Ultrashort flashes of light are required to monitor the ultrafast motion of electrons that spin at very high speeds and the massive forces that act on the electrons. For controlling the structure of these ultrashort light flashes, the flashes themselves have to be controlled.
A light field synthesizer divides incident white light into three color channels and modifies it afterwards. The composition creates laser pulses with a complex, however fine adjustable waveform.
A team of researchers belonging to the Max Planck Institute of Quantum Optics, Ludwig-Maximilians-Universität, the King Saud University and the Center of Free-Electron Laser Science (DESY Hamburg) have collaborated and achieved control of the structure of ultrashort light flashes. They generated “white” light pulses and also controlled them on a sub-cycle time scale. This advancement would enable precise control of motion of electrons and facilitate accurate timing of electronic processes in atoms and molecules.
Electron motion occurs at an attosecond time scale.
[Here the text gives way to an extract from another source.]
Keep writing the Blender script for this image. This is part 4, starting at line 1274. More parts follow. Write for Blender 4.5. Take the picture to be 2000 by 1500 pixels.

Laser-generated light takes around 2.6 femtoseconds to complete an oscillation. Hence light is an excellent means of controlling electron dynamics. The research team used white laser light, created pulses and sent them into a novel light field synthesizer. The synthesizer superimposed optical waves of diverse colors and phases, and created different types of field shapes. The apparatus split white laser light into three channels - red, blue and yellow. The properties of the three colors were manipulated and then recombined so as to form a synthesized wave form.
The synthesized light pulses provided the required precision necessary for steering the motion of electrons at microscopic levels. The achievement has helped control the fine structuring of ultra-short light fields, and could lead to future light-based electronics.